Especially since so much is in place now for 2034, including venues from 2002 that will be reused.

“There’s not much play there, and I can’t imagine any new president really wanting to disrupt what’s there,” Livingstone said, adding, Utah’s plans are “pretty much in stone ... there’s not a lot of wiggle room and there’s no reason to change anything. That’s extremely unique.”
Perelman said it’s too soon to say what could affect the Utah Games under a new IOC president.
But, he said, “Salt Lake is seen as an absolute safe haven,” thanks to the experience Bullock and others are bringing from 2002, widely considered to be one of the best-ever Winter Games. “Nobody, nobody is worried about Salt Lake.”

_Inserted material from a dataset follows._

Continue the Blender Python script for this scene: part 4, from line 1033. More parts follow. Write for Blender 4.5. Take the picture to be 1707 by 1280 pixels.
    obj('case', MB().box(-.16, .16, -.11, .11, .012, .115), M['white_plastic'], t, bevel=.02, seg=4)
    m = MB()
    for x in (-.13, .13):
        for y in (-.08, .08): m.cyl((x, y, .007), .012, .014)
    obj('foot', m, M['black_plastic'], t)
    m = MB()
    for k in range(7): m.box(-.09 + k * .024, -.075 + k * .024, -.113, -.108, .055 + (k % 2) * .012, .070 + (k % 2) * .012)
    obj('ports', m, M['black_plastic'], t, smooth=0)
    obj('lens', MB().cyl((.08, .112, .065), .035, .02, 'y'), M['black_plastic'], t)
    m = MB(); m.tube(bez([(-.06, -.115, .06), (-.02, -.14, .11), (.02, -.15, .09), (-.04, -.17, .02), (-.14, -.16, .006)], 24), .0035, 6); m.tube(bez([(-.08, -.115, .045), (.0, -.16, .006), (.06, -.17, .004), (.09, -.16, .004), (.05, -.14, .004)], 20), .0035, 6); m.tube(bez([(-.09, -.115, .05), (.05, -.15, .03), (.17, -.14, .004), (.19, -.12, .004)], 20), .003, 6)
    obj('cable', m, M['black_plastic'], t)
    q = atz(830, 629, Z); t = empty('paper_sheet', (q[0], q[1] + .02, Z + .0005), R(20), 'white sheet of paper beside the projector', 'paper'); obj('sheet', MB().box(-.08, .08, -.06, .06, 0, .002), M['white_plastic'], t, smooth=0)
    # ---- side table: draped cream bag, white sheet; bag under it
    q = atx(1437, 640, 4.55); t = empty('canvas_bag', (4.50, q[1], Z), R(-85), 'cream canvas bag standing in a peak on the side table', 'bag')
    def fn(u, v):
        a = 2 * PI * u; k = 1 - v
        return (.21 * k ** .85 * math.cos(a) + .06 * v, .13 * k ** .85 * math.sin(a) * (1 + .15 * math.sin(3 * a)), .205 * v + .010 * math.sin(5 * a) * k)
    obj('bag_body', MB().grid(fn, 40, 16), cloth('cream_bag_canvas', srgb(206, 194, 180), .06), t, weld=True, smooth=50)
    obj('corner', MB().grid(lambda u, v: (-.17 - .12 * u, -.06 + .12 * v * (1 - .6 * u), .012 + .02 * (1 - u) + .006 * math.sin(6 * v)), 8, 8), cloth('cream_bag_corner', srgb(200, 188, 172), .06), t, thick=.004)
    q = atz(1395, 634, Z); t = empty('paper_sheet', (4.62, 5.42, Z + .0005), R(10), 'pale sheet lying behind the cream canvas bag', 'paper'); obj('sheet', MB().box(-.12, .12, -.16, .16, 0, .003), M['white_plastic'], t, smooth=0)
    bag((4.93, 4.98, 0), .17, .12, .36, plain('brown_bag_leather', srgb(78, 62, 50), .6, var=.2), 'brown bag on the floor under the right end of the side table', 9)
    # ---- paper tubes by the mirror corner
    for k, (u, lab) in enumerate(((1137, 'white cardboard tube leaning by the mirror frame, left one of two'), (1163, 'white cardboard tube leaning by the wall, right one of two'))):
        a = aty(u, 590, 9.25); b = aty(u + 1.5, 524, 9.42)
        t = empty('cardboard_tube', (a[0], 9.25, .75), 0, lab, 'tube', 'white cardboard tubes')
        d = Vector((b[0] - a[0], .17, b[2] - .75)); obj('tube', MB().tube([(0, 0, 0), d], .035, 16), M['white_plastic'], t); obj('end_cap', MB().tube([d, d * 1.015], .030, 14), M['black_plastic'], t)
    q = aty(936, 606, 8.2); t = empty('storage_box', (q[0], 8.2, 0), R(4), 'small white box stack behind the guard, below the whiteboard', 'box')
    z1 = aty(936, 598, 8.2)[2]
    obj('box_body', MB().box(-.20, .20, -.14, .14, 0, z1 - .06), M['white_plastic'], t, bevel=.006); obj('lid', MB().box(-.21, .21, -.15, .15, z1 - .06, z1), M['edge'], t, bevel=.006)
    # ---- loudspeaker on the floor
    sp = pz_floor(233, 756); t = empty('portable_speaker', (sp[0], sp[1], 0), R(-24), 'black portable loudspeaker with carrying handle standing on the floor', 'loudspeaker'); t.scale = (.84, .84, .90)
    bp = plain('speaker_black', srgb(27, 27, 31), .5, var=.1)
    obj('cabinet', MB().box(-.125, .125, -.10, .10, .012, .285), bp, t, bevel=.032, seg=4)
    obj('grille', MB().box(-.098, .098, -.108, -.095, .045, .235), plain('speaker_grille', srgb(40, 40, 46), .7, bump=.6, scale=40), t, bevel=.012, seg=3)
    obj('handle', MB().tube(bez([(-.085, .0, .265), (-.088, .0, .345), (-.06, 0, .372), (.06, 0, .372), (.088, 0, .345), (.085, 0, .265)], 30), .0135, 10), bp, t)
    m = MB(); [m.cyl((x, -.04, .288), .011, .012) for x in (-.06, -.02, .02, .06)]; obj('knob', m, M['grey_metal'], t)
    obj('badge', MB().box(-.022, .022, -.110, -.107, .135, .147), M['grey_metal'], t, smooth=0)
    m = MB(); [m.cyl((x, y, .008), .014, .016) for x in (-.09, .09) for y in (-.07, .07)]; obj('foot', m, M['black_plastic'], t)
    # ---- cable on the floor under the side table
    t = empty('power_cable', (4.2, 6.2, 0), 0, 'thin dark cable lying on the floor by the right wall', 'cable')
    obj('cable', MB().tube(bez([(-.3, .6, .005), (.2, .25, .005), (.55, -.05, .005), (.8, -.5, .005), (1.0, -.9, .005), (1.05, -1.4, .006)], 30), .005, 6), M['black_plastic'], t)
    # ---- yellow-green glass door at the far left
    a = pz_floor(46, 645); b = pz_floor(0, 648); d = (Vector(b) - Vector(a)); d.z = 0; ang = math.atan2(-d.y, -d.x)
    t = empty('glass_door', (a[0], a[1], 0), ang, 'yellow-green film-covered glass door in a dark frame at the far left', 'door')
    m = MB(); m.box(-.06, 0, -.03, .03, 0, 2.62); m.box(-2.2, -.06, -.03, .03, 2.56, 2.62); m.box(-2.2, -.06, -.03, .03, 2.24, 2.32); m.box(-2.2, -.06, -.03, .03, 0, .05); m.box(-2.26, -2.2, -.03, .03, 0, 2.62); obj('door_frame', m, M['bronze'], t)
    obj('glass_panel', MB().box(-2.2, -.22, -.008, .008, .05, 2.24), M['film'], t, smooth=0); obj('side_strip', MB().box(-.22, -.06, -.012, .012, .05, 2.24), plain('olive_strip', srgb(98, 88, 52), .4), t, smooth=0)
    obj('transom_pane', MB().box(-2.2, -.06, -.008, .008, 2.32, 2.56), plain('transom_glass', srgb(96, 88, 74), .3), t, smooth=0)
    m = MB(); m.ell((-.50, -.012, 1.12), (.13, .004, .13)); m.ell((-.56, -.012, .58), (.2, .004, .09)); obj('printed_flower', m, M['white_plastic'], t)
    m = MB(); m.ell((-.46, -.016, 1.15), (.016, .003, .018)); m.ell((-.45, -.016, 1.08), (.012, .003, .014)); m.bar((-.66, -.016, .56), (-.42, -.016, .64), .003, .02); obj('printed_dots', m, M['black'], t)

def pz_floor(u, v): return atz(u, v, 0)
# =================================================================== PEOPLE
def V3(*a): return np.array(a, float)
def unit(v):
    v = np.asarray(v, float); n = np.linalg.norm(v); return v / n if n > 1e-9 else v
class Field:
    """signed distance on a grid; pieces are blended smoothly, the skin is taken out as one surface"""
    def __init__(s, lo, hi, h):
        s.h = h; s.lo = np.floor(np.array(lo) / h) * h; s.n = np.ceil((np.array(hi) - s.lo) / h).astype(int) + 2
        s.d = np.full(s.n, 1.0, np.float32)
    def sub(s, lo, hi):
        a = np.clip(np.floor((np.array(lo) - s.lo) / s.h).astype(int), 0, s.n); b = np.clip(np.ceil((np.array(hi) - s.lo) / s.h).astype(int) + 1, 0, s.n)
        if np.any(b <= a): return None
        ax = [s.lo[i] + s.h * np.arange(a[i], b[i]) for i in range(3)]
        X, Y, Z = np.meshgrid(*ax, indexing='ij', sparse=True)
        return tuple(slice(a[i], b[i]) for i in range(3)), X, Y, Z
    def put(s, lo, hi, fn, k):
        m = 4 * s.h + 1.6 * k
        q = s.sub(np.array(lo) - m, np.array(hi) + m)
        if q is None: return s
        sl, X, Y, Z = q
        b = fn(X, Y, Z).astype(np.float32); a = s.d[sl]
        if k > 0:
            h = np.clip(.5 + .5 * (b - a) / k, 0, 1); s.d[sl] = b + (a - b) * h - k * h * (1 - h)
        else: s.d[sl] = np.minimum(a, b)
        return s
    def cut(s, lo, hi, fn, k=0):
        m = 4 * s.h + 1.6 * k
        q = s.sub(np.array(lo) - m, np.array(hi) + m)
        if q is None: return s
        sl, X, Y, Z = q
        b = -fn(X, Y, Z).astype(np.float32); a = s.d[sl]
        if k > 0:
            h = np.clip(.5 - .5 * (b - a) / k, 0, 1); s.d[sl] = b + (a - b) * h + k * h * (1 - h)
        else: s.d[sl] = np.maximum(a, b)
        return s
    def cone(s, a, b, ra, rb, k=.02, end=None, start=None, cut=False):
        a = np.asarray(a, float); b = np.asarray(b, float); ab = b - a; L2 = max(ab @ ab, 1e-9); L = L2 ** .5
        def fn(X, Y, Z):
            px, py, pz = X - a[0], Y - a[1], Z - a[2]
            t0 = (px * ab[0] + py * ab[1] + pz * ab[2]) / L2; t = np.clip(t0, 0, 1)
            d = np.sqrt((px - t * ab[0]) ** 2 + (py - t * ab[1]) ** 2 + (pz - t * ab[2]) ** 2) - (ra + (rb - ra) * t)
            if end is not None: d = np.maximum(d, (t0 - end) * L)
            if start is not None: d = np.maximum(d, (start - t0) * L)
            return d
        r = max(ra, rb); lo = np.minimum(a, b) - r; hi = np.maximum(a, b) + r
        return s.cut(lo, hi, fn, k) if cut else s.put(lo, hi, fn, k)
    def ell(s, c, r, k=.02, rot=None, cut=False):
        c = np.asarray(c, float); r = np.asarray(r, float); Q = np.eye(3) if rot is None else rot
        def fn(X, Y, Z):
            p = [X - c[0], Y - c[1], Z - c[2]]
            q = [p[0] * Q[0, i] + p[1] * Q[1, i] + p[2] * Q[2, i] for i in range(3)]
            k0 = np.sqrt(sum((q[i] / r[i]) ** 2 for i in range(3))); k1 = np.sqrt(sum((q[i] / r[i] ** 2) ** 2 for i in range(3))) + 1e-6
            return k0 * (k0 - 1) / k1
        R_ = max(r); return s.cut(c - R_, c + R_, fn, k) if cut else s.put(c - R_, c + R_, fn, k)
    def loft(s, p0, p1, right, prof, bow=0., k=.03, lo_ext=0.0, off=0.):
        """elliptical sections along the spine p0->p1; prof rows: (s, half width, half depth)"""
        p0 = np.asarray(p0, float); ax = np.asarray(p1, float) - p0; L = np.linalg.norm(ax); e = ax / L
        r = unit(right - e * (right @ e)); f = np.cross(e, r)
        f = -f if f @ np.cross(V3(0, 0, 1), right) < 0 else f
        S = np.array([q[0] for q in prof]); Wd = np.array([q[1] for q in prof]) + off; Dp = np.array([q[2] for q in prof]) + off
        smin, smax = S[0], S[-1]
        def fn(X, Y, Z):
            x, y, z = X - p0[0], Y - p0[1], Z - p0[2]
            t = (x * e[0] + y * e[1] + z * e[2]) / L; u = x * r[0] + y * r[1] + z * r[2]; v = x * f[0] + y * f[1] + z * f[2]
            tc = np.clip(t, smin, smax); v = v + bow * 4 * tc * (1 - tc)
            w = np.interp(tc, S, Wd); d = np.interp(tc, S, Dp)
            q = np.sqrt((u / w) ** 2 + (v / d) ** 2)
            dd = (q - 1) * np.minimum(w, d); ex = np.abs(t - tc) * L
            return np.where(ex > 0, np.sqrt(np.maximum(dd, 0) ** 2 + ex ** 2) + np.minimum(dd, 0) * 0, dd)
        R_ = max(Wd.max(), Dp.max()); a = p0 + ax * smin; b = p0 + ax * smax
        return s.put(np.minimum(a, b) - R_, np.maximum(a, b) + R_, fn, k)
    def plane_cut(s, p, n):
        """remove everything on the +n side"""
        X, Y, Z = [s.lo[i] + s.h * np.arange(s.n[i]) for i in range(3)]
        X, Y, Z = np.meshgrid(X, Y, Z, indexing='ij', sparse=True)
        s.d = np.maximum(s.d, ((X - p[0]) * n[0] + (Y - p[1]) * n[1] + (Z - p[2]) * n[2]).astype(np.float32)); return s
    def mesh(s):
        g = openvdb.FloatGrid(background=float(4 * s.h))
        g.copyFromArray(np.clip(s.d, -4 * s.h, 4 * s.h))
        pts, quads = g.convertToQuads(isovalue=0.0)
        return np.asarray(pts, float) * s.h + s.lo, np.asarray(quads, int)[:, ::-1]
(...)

Last week, one of the few big issues the IOC needed to resolve for Utah was handled. A $3 billion deal with Comcast NBCUniversal extends the multiplatform company’s U.S. media rights to Utah’s 2034 Games and the 2036 Summer Games, whose host has yet to be named.
Bullock stressed that Utah’s organizing committee “will fully embrace the new president and look to quickly build a partnership with him or her, similar to the partnership we’ve had with President Bach.”
Bach has been in Utah’s corner since he headed up the IOC Evaluation Commission in 1994, Bullock said. The commission was responsible for narrowing the number of cities bidding for the 2002 Winter Games, under the old bid process that was later replaced under his presidency.
Last fall, Bach made his first trip to Utah since 2002, taking the time to meet with young athletes at the Utah Olympic Oval and other venues as well to encourage state and local leaders to “think big” as they prepare to welcome the world again.
What Bach says the IOC’s next leader needs to do
Speaking to reporters after Monday’s IOC Executive Board meeting, Bach had this advice for his successor: “Keep the unity of the Olympic movement. Unity does not mean that everybody must have the same opinion but unity means that all are committed to the same values.”
To make that happen, Bach said the IOC must treat nations equally regardless of privilege while maintaining political neutrality. With “a new world order is in the making,” he warned some countries “may try to pull the Olympic movement on their side” given the IOC’s relevance.
Without naming any countries, Bach said if the IOC favors one over another, “the Olympic movement would be torn away. Then it would not be a global movement anymore. It would just be another instrument, another tool for politics to divide this world even more.”
Bach will leave the IOC in June, when the new president takes office, even though he could have remained as a member until turning 80.